I'd booked a private room in a backpackers' hostel, one of a small chain I'd used before. I sometimes choose these places deliberately, especially at the end of a research trip when I desperately need to speak English at length to someone, anyone. You can always count on finding people willing to chat at a hostel.
There was a problem though, on the second night: the people in the room next to me were shouting, slamming doors and generally giving the impression of suffering from hyperactivity disorders. There was a reason for that, I discovered, when I ventured out to suggest a lowering of the volume: the next-door dorm was full of Polish schoolkids.
What the? After issuing two increasingly cranky requests to tone it down, I headed down to reception to enlist aid. The chaos subsided (eventually... boys will be boys), but I realised I was still feeling irrationally pissed off at the incident.
Then, thinking it over, I realised why I was so annoyed. Travelling in a foreign country is stimulating and fascinating, but also tiring. Hostels full of international backpackers aren't exactly peaceful, but they are a refuge from the mentally exhausting world outside - a curious international English-speaking zone where we're all on an equal footing.
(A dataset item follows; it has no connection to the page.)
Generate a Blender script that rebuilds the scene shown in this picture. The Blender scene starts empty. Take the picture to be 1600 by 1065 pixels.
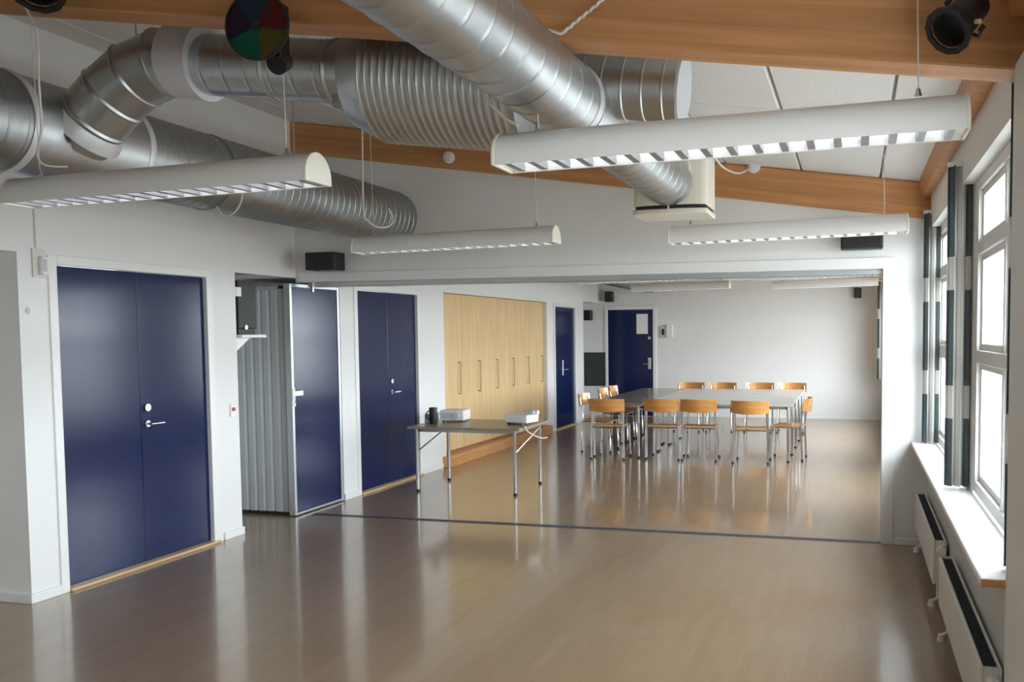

A day earlier, I'd had a good conversation in the hostel lounge with a group of Dutch backpackers, talked over tea with a Brazilian, and shared breakfast and English language teaching experiences with a British woman working in a nearby Polish town.
Strangely though, having an onsite party of Polish students on a school excursion had shattered my mental refuge, turning an international backpackers' hostel into just another Polish one-star hotel with its peculiar challenges.
It was disturbing to realise I felt this way. Was I being racist in wanting a break each day from Poland, so to speak? I hoped not. It certainly wasn't a conscious aversion - I love the country and its people, and enjoy getting out there each day to encounter both.
I suspect, on further reflection, that I'd feel the same anywhere. When you're a stranger in a strange land, it's essential to have the occasional breather from the demanding task of engaging with the local language and customs.
Would Polish backpackers visiting Australia feel the same, I wonder, and enjoy the mental break of an international hostel after a day of grappling with Sydney or Melbourne? You know, I think they would.